---------- Supplied information ----------

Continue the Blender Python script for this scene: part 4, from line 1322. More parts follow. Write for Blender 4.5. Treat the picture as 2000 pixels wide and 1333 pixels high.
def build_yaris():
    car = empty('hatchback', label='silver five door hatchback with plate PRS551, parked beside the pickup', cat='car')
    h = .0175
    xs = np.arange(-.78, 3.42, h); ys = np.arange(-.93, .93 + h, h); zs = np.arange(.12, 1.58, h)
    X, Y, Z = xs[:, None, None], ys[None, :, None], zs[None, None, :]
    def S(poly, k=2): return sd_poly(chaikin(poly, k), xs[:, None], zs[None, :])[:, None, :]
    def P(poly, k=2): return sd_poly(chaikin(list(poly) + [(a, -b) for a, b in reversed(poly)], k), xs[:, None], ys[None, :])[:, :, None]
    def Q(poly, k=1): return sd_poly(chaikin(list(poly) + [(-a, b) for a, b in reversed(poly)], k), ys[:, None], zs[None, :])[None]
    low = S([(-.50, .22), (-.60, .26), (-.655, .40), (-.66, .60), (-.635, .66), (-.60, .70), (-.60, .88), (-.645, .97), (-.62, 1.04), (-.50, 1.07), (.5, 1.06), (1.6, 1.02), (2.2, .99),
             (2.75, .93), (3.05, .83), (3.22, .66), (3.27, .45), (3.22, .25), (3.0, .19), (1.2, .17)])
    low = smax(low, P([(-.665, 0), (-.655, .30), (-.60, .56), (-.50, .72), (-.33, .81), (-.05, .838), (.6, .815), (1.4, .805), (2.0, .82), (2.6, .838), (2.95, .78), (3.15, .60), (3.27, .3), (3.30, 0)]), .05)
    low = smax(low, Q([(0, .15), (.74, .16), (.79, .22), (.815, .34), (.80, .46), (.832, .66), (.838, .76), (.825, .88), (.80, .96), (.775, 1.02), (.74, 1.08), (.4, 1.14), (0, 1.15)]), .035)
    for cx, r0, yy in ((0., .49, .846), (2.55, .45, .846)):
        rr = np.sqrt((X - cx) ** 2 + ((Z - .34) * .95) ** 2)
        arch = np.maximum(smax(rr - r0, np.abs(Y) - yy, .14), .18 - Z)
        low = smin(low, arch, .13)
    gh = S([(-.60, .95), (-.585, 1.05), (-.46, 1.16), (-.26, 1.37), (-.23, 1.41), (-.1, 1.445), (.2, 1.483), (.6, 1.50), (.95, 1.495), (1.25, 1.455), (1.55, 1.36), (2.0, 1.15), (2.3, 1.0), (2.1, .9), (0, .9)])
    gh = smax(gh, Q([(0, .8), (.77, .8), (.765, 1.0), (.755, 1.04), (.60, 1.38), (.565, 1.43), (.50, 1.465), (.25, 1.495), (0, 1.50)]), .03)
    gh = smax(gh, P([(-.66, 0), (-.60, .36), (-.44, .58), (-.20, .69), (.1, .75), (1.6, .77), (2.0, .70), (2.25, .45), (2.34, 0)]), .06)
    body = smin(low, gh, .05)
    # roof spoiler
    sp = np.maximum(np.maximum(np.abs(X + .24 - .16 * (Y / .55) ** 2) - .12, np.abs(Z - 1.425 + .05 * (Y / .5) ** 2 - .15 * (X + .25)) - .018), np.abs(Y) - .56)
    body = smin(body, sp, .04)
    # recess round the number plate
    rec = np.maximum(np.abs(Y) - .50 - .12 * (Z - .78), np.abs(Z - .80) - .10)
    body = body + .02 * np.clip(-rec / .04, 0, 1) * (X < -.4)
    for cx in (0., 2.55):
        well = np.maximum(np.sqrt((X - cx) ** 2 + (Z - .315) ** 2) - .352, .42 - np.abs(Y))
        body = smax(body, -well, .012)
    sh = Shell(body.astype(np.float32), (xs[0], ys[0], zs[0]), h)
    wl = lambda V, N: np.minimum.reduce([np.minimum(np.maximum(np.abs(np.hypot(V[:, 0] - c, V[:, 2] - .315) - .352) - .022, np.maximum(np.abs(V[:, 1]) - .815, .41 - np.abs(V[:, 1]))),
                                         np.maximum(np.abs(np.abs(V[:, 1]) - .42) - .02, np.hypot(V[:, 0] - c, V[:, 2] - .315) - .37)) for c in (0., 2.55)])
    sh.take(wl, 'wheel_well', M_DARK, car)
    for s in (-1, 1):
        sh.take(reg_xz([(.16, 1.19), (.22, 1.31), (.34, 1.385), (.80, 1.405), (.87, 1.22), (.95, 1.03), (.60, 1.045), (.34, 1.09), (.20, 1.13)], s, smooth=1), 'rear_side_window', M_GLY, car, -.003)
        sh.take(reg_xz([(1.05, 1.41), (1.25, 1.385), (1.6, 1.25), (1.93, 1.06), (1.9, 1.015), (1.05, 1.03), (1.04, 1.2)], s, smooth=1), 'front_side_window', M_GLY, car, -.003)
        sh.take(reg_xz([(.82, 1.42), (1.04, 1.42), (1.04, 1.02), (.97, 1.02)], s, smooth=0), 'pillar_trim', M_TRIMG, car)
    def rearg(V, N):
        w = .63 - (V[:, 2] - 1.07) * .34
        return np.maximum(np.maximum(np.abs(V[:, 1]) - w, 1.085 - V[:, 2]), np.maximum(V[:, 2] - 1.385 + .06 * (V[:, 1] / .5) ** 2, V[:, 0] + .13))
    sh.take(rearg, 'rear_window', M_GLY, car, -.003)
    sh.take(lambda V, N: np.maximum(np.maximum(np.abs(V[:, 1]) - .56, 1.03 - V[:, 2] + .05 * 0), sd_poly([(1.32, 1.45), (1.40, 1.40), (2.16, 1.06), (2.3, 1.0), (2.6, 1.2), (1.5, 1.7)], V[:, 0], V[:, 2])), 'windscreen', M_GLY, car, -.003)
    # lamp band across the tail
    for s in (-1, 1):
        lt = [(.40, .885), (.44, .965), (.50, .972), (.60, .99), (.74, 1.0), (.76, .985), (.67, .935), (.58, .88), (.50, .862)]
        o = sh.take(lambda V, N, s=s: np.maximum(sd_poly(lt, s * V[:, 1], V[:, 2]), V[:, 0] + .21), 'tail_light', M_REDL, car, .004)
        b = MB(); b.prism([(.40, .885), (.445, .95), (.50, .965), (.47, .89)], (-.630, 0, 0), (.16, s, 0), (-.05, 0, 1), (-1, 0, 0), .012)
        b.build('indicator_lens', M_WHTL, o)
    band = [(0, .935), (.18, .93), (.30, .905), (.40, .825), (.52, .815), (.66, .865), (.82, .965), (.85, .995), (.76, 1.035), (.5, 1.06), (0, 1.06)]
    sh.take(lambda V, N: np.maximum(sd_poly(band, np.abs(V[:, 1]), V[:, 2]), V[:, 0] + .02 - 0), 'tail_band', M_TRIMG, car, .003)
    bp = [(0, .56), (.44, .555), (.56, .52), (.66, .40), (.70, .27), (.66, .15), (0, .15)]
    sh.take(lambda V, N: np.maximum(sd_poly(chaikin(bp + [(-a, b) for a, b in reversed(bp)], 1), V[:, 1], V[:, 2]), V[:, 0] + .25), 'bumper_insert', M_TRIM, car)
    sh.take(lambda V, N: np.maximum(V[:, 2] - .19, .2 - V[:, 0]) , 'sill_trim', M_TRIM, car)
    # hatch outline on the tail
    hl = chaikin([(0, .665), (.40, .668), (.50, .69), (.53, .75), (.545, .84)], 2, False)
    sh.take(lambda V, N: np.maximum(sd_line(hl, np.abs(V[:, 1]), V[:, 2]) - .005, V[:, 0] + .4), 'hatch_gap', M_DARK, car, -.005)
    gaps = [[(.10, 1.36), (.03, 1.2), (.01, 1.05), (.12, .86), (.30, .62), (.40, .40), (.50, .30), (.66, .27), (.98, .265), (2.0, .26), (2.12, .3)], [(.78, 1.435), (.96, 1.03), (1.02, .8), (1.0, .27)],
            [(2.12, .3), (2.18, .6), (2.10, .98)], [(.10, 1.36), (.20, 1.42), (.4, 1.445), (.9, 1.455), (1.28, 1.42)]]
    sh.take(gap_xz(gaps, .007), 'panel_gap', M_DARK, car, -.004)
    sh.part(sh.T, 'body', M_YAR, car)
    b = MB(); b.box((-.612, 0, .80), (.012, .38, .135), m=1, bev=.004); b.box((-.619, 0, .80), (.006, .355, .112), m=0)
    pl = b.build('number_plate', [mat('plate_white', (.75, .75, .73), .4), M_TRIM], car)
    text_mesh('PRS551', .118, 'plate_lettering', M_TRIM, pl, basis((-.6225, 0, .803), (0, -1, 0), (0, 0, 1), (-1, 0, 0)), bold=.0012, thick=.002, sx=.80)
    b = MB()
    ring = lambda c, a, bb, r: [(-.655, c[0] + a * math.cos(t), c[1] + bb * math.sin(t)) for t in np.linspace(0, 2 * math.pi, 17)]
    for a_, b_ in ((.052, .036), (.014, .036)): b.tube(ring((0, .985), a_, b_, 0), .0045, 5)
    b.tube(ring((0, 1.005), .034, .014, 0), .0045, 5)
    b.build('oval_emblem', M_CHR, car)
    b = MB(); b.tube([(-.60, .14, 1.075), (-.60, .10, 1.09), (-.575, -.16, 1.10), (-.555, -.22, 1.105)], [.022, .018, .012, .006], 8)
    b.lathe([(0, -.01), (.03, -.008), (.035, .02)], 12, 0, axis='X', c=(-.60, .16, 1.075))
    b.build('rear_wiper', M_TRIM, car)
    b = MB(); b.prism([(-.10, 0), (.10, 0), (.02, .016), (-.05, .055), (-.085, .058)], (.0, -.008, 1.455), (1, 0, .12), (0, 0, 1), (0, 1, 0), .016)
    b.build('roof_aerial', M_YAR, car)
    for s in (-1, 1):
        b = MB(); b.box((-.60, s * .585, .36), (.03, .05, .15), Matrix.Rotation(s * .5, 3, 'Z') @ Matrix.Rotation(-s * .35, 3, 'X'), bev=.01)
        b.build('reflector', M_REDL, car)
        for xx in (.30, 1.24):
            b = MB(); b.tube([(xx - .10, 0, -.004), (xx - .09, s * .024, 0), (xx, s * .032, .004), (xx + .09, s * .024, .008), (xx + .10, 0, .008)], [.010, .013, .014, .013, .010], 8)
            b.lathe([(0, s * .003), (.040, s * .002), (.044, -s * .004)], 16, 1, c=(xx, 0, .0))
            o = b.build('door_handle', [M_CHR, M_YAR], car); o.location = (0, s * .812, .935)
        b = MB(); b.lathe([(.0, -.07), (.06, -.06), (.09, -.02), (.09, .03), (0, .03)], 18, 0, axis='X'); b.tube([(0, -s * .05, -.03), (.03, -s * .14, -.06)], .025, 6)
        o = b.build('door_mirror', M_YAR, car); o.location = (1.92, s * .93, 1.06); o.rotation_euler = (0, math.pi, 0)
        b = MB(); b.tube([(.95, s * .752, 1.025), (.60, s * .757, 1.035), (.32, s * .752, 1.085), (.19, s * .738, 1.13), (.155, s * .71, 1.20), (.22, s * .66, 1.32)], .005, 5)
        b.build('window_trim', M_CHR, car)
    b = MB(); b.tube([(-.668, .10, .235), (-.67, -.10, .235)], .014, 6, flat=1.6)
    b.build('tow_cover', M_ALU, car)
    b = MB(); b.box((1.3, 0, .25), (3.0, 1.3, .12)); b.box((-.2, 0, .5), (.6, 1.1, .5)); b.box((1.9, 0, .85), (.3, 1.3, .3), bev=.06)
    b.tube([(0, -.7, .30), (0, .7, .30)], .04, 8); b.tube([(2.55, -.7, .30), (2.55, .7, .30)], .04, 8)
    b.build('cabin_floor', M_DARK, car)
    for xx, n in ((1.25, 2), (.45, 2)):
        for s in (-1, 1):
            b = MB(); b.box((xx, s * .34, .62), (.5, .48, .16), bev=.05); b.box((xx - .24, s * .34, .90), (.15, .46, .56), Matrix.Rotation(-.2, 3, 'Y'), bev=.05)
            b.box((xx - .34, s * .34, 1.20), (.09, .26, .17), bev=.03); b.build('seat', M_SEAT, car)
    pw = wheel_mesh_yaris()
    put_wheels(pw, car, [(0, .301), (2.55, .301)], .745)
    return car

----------
---------- Supplied information ----------

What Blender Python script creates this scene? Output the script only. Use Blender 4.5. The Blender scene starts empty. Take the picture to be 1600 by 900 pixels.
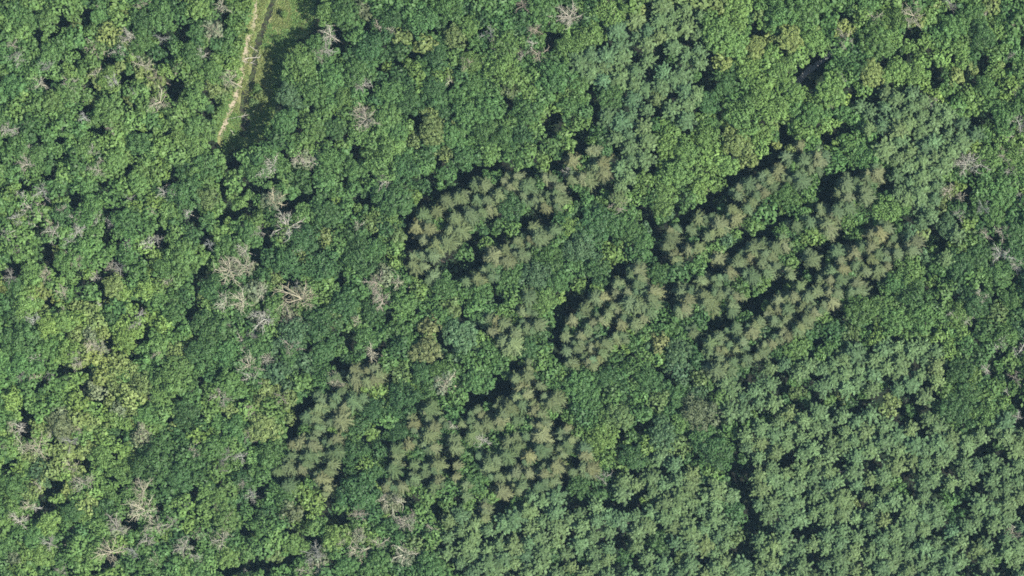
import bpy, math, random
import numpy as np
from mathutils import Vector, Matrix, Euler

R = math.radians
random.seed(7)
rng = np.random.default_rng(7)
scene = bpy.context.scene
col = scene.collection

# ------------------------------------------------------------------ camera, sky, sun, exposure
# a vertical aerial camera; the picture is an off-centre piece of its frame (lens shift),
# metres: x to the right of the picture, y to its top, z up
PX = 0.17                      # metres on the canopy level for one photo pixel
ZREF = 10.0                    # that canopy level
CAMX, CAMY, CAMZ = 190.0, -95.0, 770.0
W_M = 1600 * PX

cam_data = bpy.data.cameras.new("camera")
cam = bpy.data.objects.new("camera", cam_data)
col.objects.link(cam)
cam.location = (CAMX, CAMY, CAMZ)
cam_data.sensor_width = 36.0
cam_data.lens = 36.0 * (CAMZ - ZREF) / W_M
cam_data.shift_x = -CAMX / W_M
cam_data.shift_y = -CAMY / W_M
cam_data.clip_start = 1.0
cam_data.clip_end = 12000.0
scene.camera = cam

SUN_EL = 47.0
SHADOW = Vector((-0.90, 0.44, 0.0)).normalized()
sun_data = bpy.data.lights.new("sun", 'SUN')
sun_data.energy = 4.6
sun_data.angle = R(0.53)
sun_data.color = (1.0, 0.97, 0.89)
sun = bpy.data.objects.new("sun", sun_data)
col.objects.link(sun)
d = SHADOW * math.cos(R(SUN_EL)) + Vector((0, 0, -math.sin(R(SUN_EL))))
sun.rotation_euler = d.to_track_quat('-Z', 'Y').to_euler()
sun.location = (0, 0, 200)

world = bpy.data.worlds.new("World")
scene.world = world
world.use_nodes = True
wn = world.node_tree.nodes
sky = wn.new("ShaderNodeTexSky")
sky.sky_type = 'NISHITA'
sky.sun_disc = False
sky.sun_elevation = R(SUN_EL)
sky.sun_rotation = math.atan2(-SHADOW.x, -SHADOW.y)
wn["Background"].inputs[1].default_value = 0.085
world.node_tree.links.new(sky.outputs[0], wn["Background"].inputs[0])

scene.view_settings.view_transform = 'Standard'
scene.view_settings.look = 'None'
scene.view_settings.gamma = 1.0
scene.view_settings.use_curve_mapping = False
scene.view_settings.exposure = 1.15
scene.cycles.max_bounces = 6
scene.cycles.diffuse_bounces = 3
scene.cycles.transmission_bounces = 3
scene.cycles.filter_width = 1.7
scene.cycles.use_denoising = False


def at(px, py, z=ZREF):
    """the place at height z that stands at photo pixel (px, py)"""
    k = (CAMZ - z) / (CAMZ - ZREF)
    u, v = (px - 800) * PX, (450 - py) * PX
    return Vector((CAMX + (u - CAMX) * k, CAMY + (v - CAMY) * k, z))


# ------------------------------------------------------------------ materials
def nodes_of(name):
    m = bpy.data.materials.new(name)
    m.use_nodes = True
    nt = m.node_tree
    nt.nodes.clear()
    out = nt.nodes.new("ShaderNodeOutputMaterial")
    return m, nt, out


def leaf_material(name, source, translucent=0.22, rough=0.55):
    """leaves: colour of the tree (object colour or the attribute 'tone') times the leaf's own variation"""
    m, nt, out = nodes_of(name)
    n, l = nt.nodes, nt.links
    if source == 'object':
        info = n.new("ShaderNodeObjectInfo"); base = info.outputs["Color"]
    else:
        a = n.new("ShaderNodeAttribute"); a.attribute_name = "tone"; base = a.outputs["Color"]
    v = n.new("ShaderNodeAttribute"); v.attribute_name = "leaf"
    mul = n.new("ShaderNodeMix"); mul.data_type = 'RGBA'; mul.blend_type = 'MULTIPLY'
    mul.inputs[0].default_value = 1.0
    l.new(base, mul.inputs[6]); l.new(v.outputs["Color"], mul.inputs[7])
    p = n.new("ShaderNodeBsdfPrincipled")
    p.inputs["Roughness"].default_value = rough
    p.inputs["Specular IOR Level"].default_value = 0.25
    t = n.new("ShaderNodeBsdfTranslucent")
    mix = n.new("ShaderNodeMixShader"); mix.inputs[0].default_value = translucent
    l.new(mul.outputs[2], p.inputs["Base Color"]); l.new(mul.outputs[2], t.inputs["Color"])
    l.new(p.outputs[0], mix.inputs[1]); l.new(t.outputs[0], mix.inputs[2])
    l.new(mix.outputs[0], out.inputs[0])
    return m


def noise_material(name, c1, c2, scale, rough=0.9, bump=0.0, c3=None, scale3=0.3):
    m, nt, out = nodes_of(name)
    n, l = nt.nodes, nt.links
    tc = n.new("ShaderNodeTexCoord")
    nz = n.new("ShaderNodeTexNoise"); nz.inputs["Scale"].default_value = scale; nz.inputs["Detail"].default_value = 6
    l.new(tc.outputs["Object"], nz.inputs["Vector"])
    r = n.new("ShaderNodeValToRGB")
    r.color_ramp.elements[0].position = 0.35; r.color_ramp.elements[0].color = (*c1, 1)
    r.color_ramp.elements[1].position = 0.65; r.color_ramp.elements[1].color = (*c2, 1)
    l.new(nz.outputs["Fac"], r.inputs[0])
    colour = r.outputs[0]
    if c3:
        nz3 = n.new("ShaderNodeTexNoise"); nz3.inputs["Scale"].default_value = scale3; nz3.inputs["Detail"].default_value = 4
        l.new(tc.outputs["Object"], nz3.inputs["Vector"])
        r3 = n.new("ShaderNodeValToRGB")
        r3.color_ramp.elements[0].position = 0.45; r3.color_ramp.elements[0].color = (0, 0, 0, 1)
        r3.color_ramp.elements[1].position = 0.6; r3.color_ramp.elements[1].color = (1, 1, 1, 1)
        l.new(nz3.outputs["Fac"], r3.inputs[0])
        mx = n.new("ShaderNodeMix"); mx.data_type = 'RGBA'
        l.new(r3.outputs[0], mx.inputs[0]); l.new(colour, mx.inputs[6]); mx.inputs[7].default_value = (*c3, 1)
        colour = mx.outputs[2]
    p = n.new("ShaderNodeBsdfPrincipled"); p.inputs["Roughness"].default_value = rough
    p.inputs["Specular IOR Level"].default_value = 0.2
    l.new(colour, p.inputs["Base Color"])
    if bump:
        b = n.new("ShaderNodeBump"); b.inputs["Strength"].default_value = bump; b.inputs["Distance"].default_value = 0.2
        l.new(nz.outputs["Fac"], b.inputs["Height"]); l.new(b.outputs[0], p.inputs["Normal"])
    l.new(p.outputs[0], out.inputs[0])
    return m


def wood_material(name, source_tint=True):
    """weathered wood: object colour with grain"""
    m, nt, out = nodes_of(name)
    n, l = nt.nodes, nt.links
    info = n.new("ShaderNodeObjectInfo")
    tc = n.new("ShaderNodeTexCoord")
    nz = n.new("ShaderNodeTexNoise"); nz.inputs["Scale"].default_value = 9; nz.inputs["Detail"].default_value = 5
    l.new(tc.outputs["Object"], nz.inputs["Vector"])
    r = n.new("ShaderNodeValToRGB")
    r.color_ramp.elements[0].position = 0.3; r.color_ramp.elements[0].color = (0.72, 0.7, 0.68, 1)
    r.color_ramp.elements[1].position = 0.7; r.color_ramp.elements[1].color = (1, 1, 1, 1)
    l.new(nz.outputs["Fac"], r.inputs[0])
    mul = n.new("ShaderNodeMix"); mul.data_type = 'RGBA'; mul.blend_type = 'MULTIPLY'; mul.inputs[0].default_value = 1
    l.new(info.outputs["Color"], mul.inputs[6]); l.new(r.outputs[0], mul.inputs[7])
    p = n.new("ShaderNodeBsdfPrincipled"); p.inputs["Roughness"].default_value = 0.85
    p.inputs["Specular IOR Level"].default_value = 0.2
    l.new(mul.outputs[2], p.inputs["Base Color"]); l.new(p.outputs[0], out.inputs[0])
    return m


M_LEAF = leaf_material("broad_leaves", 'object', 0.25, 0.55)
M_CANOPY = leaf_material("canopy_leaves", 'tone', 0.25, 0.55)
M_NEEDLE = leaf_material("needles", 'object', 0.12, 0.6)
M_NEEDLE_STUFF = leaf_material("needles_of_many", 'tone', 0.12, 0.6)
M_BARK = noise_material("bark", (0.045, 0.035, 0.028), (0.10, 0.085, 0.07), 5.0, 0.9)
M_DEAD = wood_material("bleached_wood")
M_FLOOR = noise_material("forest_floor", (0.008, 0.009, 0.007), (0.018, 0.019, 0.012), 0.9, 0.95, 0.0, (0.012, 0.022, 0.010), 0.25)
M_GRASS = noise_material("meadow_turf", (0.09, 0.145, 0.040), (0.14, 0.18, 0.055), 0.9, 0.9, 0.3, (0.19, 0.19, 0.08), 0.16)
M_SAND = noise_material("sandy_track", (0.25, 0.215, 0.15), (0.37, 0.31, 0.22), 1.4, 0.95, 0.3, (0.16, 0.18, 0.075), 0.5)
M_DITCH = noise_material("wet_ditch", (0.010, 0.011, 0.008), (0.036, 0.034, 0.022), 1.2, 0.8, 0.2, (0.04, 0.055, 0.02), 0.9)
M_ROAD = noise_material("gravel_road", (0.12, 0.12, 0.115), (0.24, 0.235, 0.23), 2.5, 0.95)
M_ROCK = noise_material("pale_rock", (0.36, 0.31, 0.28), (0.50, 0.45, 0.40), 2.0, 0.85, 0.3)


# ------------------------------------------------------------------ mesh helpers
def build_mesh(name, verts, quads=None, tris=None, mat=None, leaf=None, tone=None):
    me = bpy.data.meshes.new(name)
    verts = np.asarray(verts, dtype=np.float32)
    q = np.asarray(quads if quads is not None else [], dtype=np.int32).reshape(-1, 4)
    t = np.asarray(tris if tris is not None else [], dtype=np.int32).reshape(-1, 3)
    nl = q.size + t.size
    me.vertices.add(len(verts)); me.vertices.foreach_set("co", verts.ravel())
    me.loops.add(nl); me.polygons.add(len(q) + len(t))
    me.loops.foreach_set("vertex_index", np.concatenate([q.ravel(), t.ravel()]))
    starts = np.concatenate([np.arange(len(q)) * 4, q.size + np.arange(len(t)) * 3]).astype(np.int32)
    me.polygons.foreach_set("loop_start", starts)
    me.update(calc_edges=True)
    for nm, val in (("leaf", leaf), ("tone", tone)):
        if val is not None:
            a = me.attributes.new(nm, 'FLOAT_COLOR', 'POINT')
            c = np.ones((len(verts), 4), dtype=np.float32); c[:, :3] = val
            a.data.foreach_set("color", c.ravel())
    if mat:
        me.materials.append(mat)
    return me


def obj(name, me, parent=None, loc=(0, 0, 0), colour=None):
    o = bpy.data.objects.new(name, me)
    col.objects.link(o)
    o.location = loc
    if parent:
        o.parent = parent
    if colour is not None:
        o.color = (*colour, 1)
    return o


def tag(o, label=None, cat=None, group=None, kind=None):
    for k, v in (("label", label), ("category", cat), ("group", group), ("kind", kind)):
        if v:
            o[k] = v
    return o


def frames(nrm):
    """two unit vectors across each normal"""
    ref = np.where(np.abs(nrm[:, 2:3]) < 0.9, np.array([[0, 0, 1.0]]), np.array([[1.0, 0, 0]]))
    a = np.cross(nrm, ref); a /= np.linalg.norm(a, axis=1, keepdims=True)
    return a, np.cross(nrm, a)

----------

Give only the lines from the one with "What Blender Python" to the one with "from mathutils import Vector, Matrix, Euler", both included, again and exactly; leave the images out.

What Blender Python script creates this scene? Output the script only. Use Blender 4.5. The Blender scene starts empty. Take the picture to be 1600 by 900 pixels.
import bpy, math, random
import numpy as np
from mathutils import Vector, Matrix, Euler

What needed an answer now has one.